Theotokos means “God-bearer” or “Mother of God.” It’s the title we give to the Virgin Mary because she gave birth to Jesus Christ, who is God incarnate.
The word itself is Greek. Theo means God. Tokos means bearer or the one who gives birth. Put them together and you get the person who bore God in her womb. That’s Mary.
But here’s what trips people up, especially if you grew up Baptist or at one of the big non-denominational churches around Beaumont. This isn’t mainly about Mary. It’s about Jesus.
When we call Mary Theotokos, we’re making a statement about who her son is. We’re saying that the baby born in Bethlehem wasn’t just a good man who later became divine, or a human person who got adopted by God, or two separate beings (one divine, one human) walking around in the same body. We’re saying he’s one Person who is fully God and fully man. The eternal Son of God took flesh from Mary and was born as a human being without ceasing to be God.
The Church fought hard for this title. In 431 AD, the Third Ecumenical Council met in Ephesus to settle a controversy. A bishop named Nestorius was teaching that Mary should be called Christotokos (Christ-bearer) instead of Theotokos. Sounds like a minor distinction, right? It wasn’t. Nestorius’s theology divided Christ into two persons, one divine and one human, loosely joined together. That’s not what the apostles taught. That’s not who Jesus is.
St. Cyril of Alexandria led the defense of Theotokos at Ephesus. The council affirmed what the Church had always believed: Mary is truly the Mother of God because the one she bore is truly God. Not God in a human suit. Not a man with divine qualities. God the Son, the second Person of the Trinity, who took human nature into union with his divine nature in one Person.

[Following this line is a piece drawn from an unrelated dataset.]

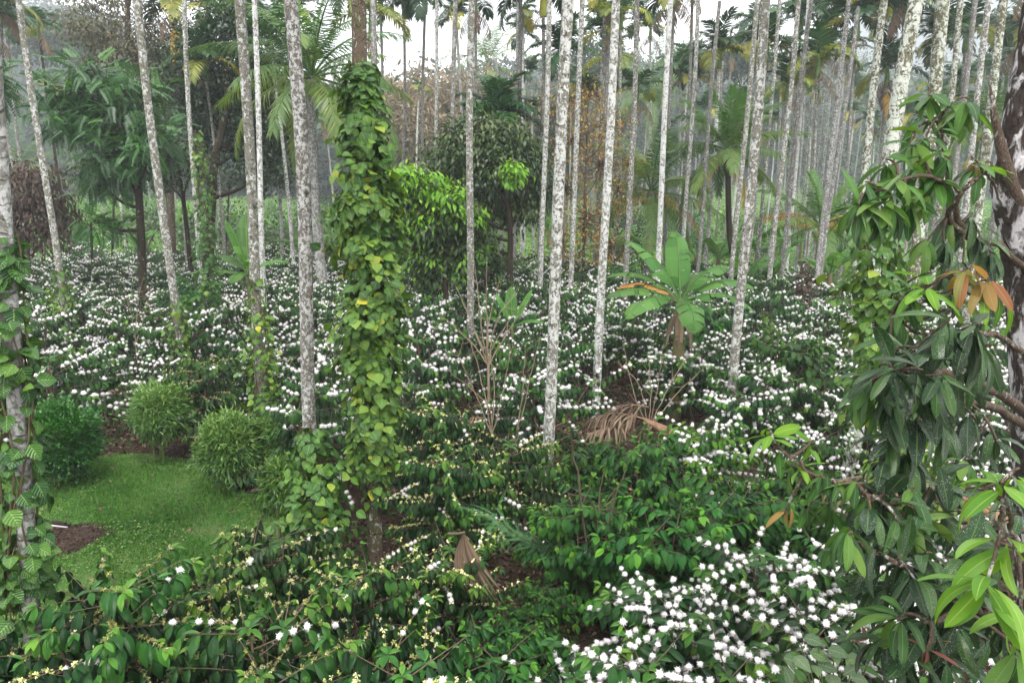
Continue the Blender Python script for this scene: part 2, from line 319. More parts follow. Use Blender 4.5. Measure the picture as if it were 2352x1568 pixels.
G = dict(
 coffee=leafmat("coffee_leaf", [(.006, .026, .007), (.011, .05, .01), (.022, .085, .013), (.05, .15, .016), (.12, .24, .02)], rough=.36, rib=(.035, .1, .025), veins=9, tr=.1, spec=.42),
 coffee_g=leafmat("coffee_leaf_fresh", [(.007, .04, .009), (.012, .065, .012), (.024, .105, .014), (.055, .17, .016), (.11, .26, .02)], rough=.36, rib=(.05, .14, .03), veins=9, tr=.2, spec=.38),
 coffee_y=leafmat("coffee_leaf_light", [(.01, .045, .009), (.024, .09, .01), (.05, .15, .012), (.10, .22, .016), (.17, .27, .025)], rough=.38, rib=(.07, .18, .03), veins=9, tr=.25, spec=.38),
 blossom=leafmat("coffee_blossom", [(.70, .67, .69), (.80, .78, .78)], rough=.6, tr=.25, objvar=0, spec=.2),
 bud=leafmat("coffee_bud", [(.55, .60, .24), (.72, .72, .38), (.80, .78, .58)], rough=.6, tr=.2, objvar=0, spec=.2),
 pepper=leafmat("pepper_leaf", [(.012, .045, .014), (.022, .075, .018), (.042, .12, .018), (.085, .19, .02), (.18, .28, .03), (.42, .42, .03)], rough=.38, veins=3.2, rib=(.16, .27, .06), tr=.22, objvar=.15),
 mango=leafmat("mango_leaf_dark", [(.008, .026, .009), (.012, .042, .012), (.018, .062, .014), (.04, .10, .018)], rough=.36, rib=(.11, .17, .05), veins=13, dust=.75, tr=.12, objvar=0),
 mango_m=leafmat("mango_leaf_green", [(.02, .07, .016), (.035, .11, .018), (.055, .16, .02), (.12, .22, .03)], rough=.36, rib=(.14, .25, .06), veins=13, dust=.15, tr=.25, objvar=0),
 mango_l=leafmat("mango_leaf_lime", [(.07, .2, .012), (.11, .27, .016), (.16, .32, .025)], rough=.38, rib=(.3, .42, .1), veins=13, tr=.3, objvar=0),
 mango_o=leafmat("mango_leaf_young", [(.24, .09, .035), (.32, .15, .045), (.28, .2, .06), (.18, .2, .05)], rough=.45, rib=(.35, .25, .08), veins=13, tr=.3, objvar=0),
 mango_r=leafmat("mango_leaf_red", [(.2, .05, .04), (.26, .08, .06)], rough=.4, rib=(.3, .2, .1), veins=13, tr=.2, objvar=0),
 palm=leafmat("areca_frond", [(.007, .032, .01), (.012, .052, .013), (.024, .085, .014), (.06, .14, .02), (.2, .24, .03)], rough=.42, tr=.22),
 palm_y=leafmat("yellow_frond", [(.07, .13, .02), (.16, .2, .03), (.32, .30, .04), (.46, .36, .07)], rough=.5, tr=.3),
 palm_o=leafmat("orange_frond", [(.5, .24, .04), (.5, .3, .06), (.42, .22, .08)], rough=.6, tr=.25),
 palm_d=leafmat("dead_frond", [(.10, .07, .05), (.17, .12, .085), (.25, .185, .13)], rough=.8, tr=.1, spec=.2),
 coco=leafmat("coconut_frond", [(.025, .075, .02), (.04, .11, .024), (.08, .17, .028), (.14, .22, .04), (.26, .3, .05)], rough=.4, tr=.3, objvar=.2),
 coco_l=leafmat("coconut_frond_light", [(.05, .15, .022), (.09, .21, .03), (.16, .3, .04)], rough=.4, tr=.35, objvar=.1),
 banana=leafmat("banana_leaf", [(.045, .15, .018), (.07, .2, .03), (.11, .25, .045)], rough=.42, rib=(.3, .42, .14), veins=26, tr=.3, objvar=.3),
 shaft=plain("green_shaft", (.10, .17, .03), .45, .4, (.05, .11, .02), 6.),
 shaft_y=plain("yellow_shaft", (.42, .40, .04), .45, .4, (.25, .3, .03), 6.),
 tree=leafmat("tree_leaf_dark", [(.007, .022, .008), (.012, .034, .01), (.018, .05, .012), (.04, .085, .016)], rough=.45, tr=.2, objvar=.2),
 pinn=leafmat("pinnate_leaf", [(.007, .032, .01), (.014, .06, .014), (.03, .11, .02), (.08, .21, .03)], rough=.42, tr=.25, objvar=.1),
 rusty=leafmat("olive_brown_leaf", [(.03, .04, .02), (.05, .065, .025), (.10, .085, .04), (.15, .11, .06)], rough=.6, tr=.2, objvar=.1),
 brown=leafmat("withered_leaf", [(.028, .016, .012), (.045, .024, .017), (.06, .034, .022), (.03, .045, .014)], rough=.7, tr=.1, objvar=.1),
 lychee=leafmat("olive_leaf", [(.006, .02, .006), (.011, .036, .009), (.022, .055, .011), (.055, .10, .016), (.11, .12, .025)], rough=.42, tr=.2, objvar=.1),
 lime=leafmat("lime_leaf", [(.08, .23, .01), (.14, .34, .014), (.26, .46, .028)], rough=.4, tr=.35, objvar=.05),
 orange=leafmat("orange_leaf", [(.34, .13, .04), (.36, .2, .05), (.24, .2, .04), (.12, .15, .03)], rough=.6, tr=.25, objvar=.1),
 fresh=leafmat("undergrowth_leaf", [(.025, .095, .02), (.06, .17, .03), (.12, .25, .04), (.24, .36, .07)], rough=.5, tr=.3, objvar=.35),
 bamboo=leafmat("dwarf_bamboo_leaf", [(.02, .065, .012), (.05, .13, .02), (.11, .21, .035), (.22, .32, .08)], rough=.45, tr=.25, objvar=.12),
 hedge=leafmat("hedge_leaf", [(.010, .05, .01), (.02, .10, .013), (.06, .2, .02)], rough=.4, tr=.25, objvar=.05),
 farleaf=leafmat("far_leaf", [(.005, .014, .010), (.013, .03, .017), (.04, .07, .032), (.10, .125, .05)], rough=.7, tr=.1, objvar=.3, spec=.2),
 tan=leafmat("bamboo_thicket_leaf", [(.07, .08, .04), (.15, .12, .075), (.24, .18, .12), (.3, .25, .18)], rough=.8, tr=.2, objvar=.3, spec=.1),
 grass=leafmat("lawn_blade", [(.016, .07, .012), (.045, .135, .02), (.10, .21, .04), (.24, .29, .12)], rough=.6, tr=.25, objvar=0, spec=.2),
 litter=leafmat("fallen_leaf", [(.02, .013, .01), (.05, .03, .022), (.09, .058, .04), (.2, .14, .10)], rough=.85, tr=0, objvar=0, spec=.15),
 fern=leafmat("feathery_leaf", [(.06, .16, .06), (.09, .22, .09)], rough=.6, tr=.3, objvar=0),
 dull=leafmat("round_dull_leaf", [(.07, .13, .06), (.12, .18, .09), (.1, .2, .04)], rough=.5, veins=4, rib=(.2, .28, .12), tr=.15, objvar=0),
 areca=barkmat("areca_bark", (.06, .055, .045), (.24, .235, .2), (.56, .57, .56), .60, ring=7., scale=22., mossamt=.35, zstretch=.8),
 areca_w=barkmat("areca_bark_white", (.08, .075, .06), (.3, .3, .26), (.64, .65, .65), .80, ring=7., scale=19., mossamt=.3, zstretch=.8),
 areca_b=barkmat("areca_bark_brown", (.045, .04, .034), (.19, .18, .16), (.47, .47, .47), .62, ring=6., scale=30., mossamt=.35, zstretch=.8),
 areca_m=barkmat("areca_bark_mossy", (.05, .046, .03), (.17, .165, .11), (.54, .57, .52), .60, ring=8., scale=22., moss=(.11, .125, .055), mossamt=.7, zstretch=.8),
 areca_g=barkmat("areca_bark_grey", (.09, .085, .078), (.23, .225, .21), (.46, .46, .46), .5, ring=9., scale=18., mossamt=.2, zstretch=.7),
 darkbark=barkmat("dark_bark", (.012, .008, .006), (.04, .028, .02), (.35, .34, .33), -.1, scale=10., mossamt=.2, bump=.8),
 mangobark=barkmat("mango_bark", (.012, .009, .008), (.055, .042, .036), (.62, .60, .62), .56, scale=11., mossamt=.15, bump=1., zstretch=.45),
 branch=barkmat("mango_branch_bark", (.03, .02, .015), (.12, .085, .065), (.42, .40, .38), .2, scale=30., mossamt=.3, bump=.7),
 twig=plain("pale_twig", (.30, .24, .17), .8, .2, (.18, .13, .09), 20.),
 stem=plain("coffee_stem", (.11, .08, .06), .8, .2, (.07, .05, .035), 25.),
 gstem=plain("green_stem", (.12, .18, .05), .6, .3, (.08, .1, .04), 20.),
 vine=plain("vine_stem", (.06, .045, .03), .8, .2, (.12, .1, .05), 15.),
 pseudo=plain("banana_pseudostem", (.14, .17, .06), .6, .3, (.12, .075, .04), 5.),
 drybrown=plain("dry_sheath", (.22, .14, .09), .8, .2, (.12, .06, .04), 14.),
 husk=plain("coconut_husk", (.25, .28, .06), .5, .4, (.3, .22, .05), 8.),
 white=plain("white_plastic", (.8, .8, .82), .4, .5, (.7, .7, .72), 4.),
 culm=plain("pale_culm", (.17, .14, .11), .8, .2, (.09, .075, .06), 3.),
 areca_d=barkmat("areca_bark_dark", (.04, .028, .02), (.13, .10, .075), (.42, .42, .40), .32, ring=6., scale=26., mossamt=.6, zstretch=.8),
 pole=plain("grey_pole", (.4, .38, .4), .5, .4, (.3, .28, .3), 4.),
)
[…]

This matters for your salvation. If Jesus is two separate persons, then God didn’t really become man. If God didn’t really become man, then human nature wasn’t really united to God. And if human nature wasn’t united to God in Christ, then we can’t be united to God either. The whole thing falls apart.

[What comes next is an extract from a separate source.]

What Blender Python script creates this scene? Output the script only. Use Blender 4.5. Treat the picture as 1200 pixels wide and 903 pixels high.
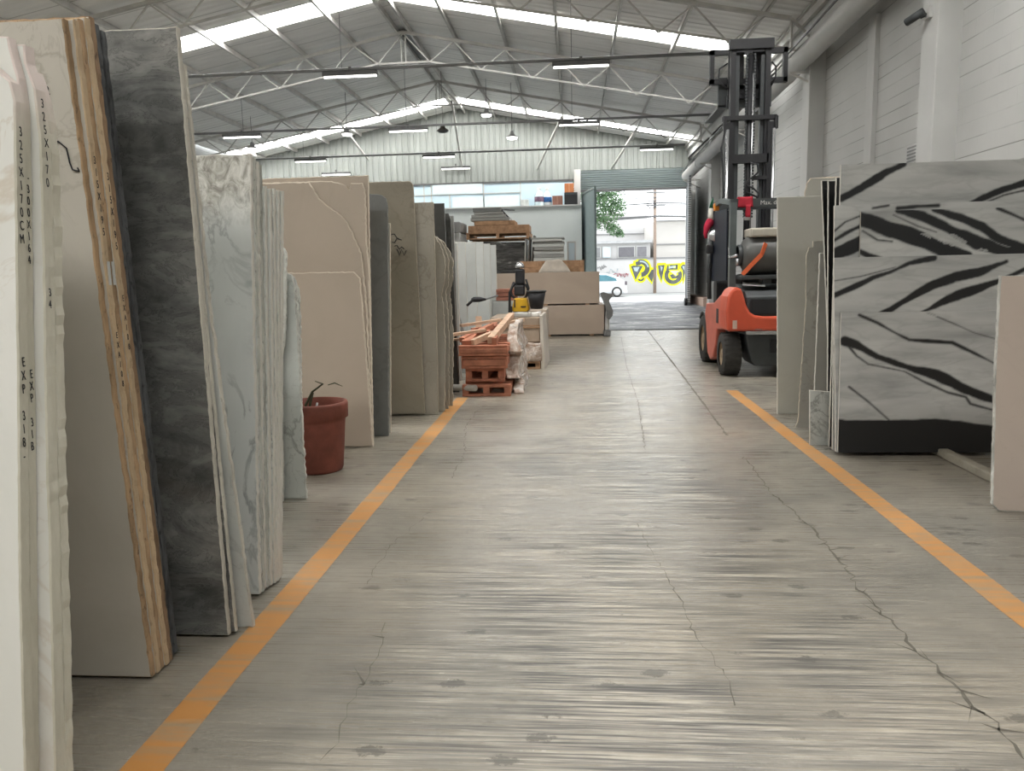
import bpy, bmesh, math, random
import numpy as np
from mathutils import Vector, Matrix, noise as mnoise

for o in list(bpy.data.objects):
    bpy.data.objects.remove(o)
SC = bpy.context.scene
COL = SC.collection
RND = random.Random(7)

# ------------------------------------------------------------------ camera
cd = bpy.data.cameras.new('camera')
cam = bpy.data.objects.new('camera', cd)
COL.objects.link(cam)
RIGHT = Vector((0.99667936, 0.07846363, -0.02176479))
UP = Vector((0.01015054, 0.14548465, 0.98930844))
FWD = Vector((-0.08079117, 0.98624423, -0.1442051))
cm = Matrix((RIGHT, UP, -FWD)).transposed().to_4x4()
cm.translation = (0, 0, 1.3)
cam.matrix_world = cm
cd.sensor_fit = 'HORIZONTAL'
cd.sensor_width = 36.0
cd.lens = 905 / 1200 * 36.0
cd.clip_start = 0.05
cd.clip_end = 300
SC.camera = cam

# ------------------------------------------------------------------ world and exposure
SKY_STRENGTH = 2.8
SKYLIGHT_STRENGTH = 13.0
w = bpy.data.worlds.new('overcast_sky')
SC.world = w
w.use_nodes = True
wn = w.node_tree
wn.nodes['Background'].inputs[0].default_value = (0.93, 0.97, 1.0, 1)
wn.nodes['Background'].inputs[1].default_value = SKY_STRENGTH
SC.view_settings.view_transform = 'Standard'
SC.view_settings.look = 'None'
SC.view_settings.exposure = 0.5
SC.view_settings.gamma = 1.0
SC.view_settings.use_curve_mapping = False


# ------------------------------------------------------------------ material helpers
class NT:
    def __init__(s, name, rough=0.6, spec=0.4, metal=0.0):
        s.m = bpy.data.materials.new(name)
        s.m.use_nodes = True
        s.t = s.m.node_tree
        s.b = s.t.nodes['Principled BSDF']
        s.b.inputs['Roughness'].default_value = rough
        s.b.inputs['Specular IOR Level'].default_value = spec
        s.b.inputs['Metallic'].default_value = metal
        s._tc = None

    def n(s, ty, **kw):
        return_node = s.t.nodes.new(ty)
        for k, v in kw.items():
            setattr(return_node, k, v)
        return return_node

    def link(s, a, b):
        s.t.links.new(a, b)

    def set(s, sock, v):
        if hasattr(v, 'is_linked'):
            s.link(v, sock)
        elif isinstance(v, (tuple, list)) and len(v) == 3 and sock.type == 'RGBA':
            sock.default_value = (*v, 1)
        else:
            sock.default_value = v

    def coord(s, scale=(1, 1, 1), rot=(0, 0, 0), rand=True):
        tc = s.n('ShaderNodeTexCoord')
        mp = s.n('ShaderNodeMapping')
        mp.inputs['Scale'].default_value = scale
        mp.inputs['Rotation'].default_value = rot
        s.link(tc.outputs['Object'], mp.inputs['Vector'])
        if rand:
            oi = s.n('ShaderNodeObjectInfo')
            mu = s.n('ShaderNodeMath', operation='MULTIPLY')
            s.link(oi.outputs['Random'], mu.inputs[0])
            mu.inputs[1].default_value = 37.0
            s.link(mu.outputs[0], mp.inputs['Location'])
        return mp.outputs['Vector']

    def noise(s, vec, scale, detail=4, rough=0.55, dist=0.0):
        q = s.n('ShaderNodeTexNoise')
        q.inputs['Scale'].default_value = scale
        q.inputs['Detail'].default_value = detail
        q.inputs['Roughness'].default_value = rough
        q.inputs['Distortion'].default_value = dist
        s.link(vec, q.inputs['Vector'])
        return q.outputs['Fac']

    def ramp(s, fac, stops, interp='LINEAR'):
        q = s.n('ShaderNodeValToRGB')
        cr = q.color_ramp
        cr.interpolation = interp
        while len(cr.elements) < len(stops):
            cr.elements.new(0.5)
        for e, (p, c) in zip(cr.elements, stops):
            e.position = p
            e.color = (*c, 1) if not isinstance(c, (int, float)) else (c, c, c, 1)
        s.link(fac, q.inputs['Fac'])
        return q.outputs['Color']

    def mix(s, fac, a, b, mode='MIX'):
        q = s.n('ShaderNodeMix', data_type='RGBA', blend_type=mode)
        s.set(q.inputs[0], fac)
        s.set(q.inputs[6], a)
        s.set(q.inputs[7], b)
        return q.outputs[2]

    def math(s, op, a, b=0.0, clamp=False):
        q = s.n('ShaderNodeMath', operation=op, use_clamp=clamp)
        s.set(q.inputs[0], a)
        s.set(q.inputs[1], b)
        return q.outputs[0]

    def color(s, c):
        s.set(s.b.inputs['Base Color'], c)

    def rough(s, c):
        s.set(s.b.inputs['Roughness'], c)

    def bump(s, h, strength=0.3, dist=0.02):
        q = s.n('ShaderNodeBump')
        q.inputs['Strength'].default_value = strength
        q.inputs['Distance'].default_value = dist
        s.link(h, q.inputs['Height'])
        s.link(q.outputs[0], s.b.inputs['Normal'])


def plain(name, c, rough=0.6, spec=0.4, metal=0.0, var=0.12, scale=6.0, bump=0.0):
    """painted / solid surface with a light noise variation"""
    k = NT(name, rough, spec, metal)
    v = k.coord()
    f = k.noise(v, scale, 5)
    lo = tuple(x * (1 - var) for x in c)
    hi = tuple(min(1, x * (1 + var)) for x in c)
    k.color(k.ramp(f, [(0.3, lo), (0.7, hi)]))
    if bump:
        k.bump(k.noise(v, scale * 6, 4), bump, 0.01)
    return k.m


def emit(name, c, strength):
    k = NT(name)
    k.color(c)
    k.b.inputs['Emission Color'].default_value = (*c, 1)
    k.b.inputs['Emission Strength'].default_value = strength
    return k.m


def marble(name, a, b, vein, vscale=1.2, vwidth=0.03, amt=0.8, rough=0.25, stretch=(1, 1, 1), rot=(0, 0, 0),
           dist=1.2, cloud=1.0, fine=0.0):
    k = NT(name, rough, 0.45)
    v = k.coord(stretch, rot)
    cl = k.noise(v, cloud, 6, 0.6, 0.8)
    col = k.ramp(cl, [(0.3, a), (0.7, b)])
    n1 = k.noise(v, vscale, 6, 0.55, dist)
    d = k.math('ABSOLUTE', k.math('SUBTRACT', n1, 0.5))
    m1 = k.ramp(d, [(0.0, 1.0), (vwidth, 0.0)])
    n2 = k.noise(v, vscale * 2.7, 5, 0.6, dist)
    d2 = k.math('ABSOLUTE', k.math('SUBTRACT', n2, 0.52))
    m2 = k.ramp(d2, [(0.0, 0.6), (vwidth * 0.7, 0.0)])
    msk = k.noise(v, vscale * 0.6, 2)
    mm = k.math('MULTIPLY', k.math('ADD', m1, m2, True), k.ramp(msk, [(0.4, 0.0), (0.6, 1.0)]))
    col = k.mix(k.math('MULTIPLY', mm, amt), col, vein)
    if fine:
        f = k.noise(v, 60, 3)
        col = k.mix(fine, col, k.ramp(f, [(0.3, 0.0), (0.7, 1.0)]), 'OVERLAY')
    k.color(col)
    return k.m


def edge_mat(name, c, var=0.35, rough=0.75):
    k = NT(name, rough, 0.3)
    v = k.coord((1, 1, 0.35))
    f = k.noise(v, 14, 6, 0.65)
    lo = tuple(x * (1 - var) for x in c)
    col = k.ramp(f, [(0.3, lo), (0.62, c)])
    sp = k.noise(k.coord((1, 1, 0.6)), 55, 3, 0.6)
    k.color(k.mix(k.math('MULTIPLY', k.ramp(sp, [(0.60, 0.0), (0.70, 1.0)]), min(0.9, var * 1.3)), col, tuple(x * .25 for x in c)))
    k.bump(k.noise(v, 40, 4), 0.4, 0.01)
    return k.m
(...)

So when you hear “Theotokos” in the Divine Liturgy (and you’ll hear it constantly), remember it’s protecting the truth about Jesus. We’re not worshiping Mary. We don’t pray to her the way we pray to God. We honor her because of what God did through her, and we ask her prayers the same way you’d ask your grandmother to pray for you. But the worship, the adoration, the glory? That belongs to God alone.
You’ll find Theotokos woven through Orthodox worship. We sing it in the hymn after communion: “More honorable than the Cherubim, and beyond compare more glorious than the Seraphim, without corruption you gave birth to God the Word, true Theotokos we magnify you.” We say it in the Jesus Prayer’s longer form: “Lord Jesus Christ, Son of God, born of the Virgin Mary, have mercy on me, a sinner.” It shows up in troparia, in the Akathist hymn, in feast day services.

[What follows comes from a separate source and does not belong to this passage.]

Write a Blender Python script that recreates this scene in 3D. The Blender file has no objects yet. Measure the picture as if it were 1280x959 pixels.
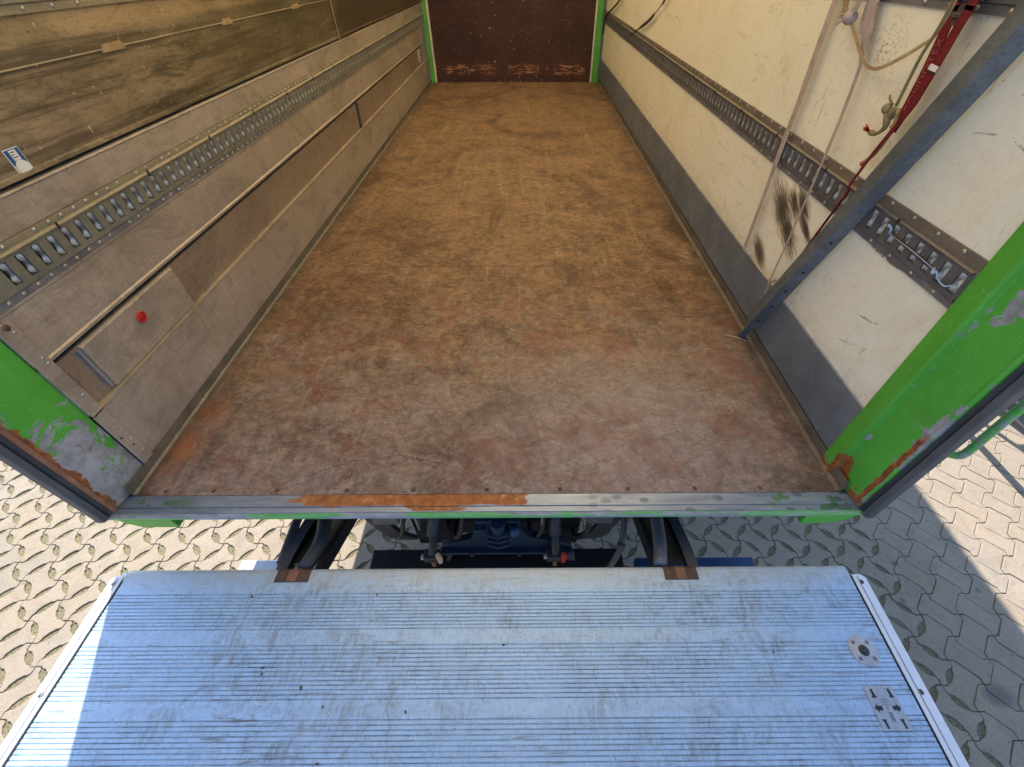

The title sounds formal at first. Foreign. But give it time. Once you understand that Theotokos is shorthand for the whole mystery of the Incarnation, that God loved us enough to become one of us, to be born, to take our flesh and make it his own, it starts to mean something. Every time you hear it, you’re hearing the Gospel. God with us. Emmanuel. The Word made flesh.
If you’re still getting used to Orthodox language and practice, don’t worry about memorizing Greek terms right away. But Theotokos is worth learning. It’s one of those words that carries the faith of the Church in a single breath. When you call Mary the Mother of God, you’re confessing that her son is Lord of heaven and earth, the One through whom all things were made, now lying in a manger. You’re confessing the scandal and the glory of Christmas: God has a mother.
Come to a service during the Nativity season and listen for it. You’ll hear Theotokos again and again, and each time it’s an invitation to wonder at what God has done. He didn’t send instructions from a distance. He came himself, born of a virgin in a backwater town, and he’s still with us now in his Body and Blood at every Liturgy.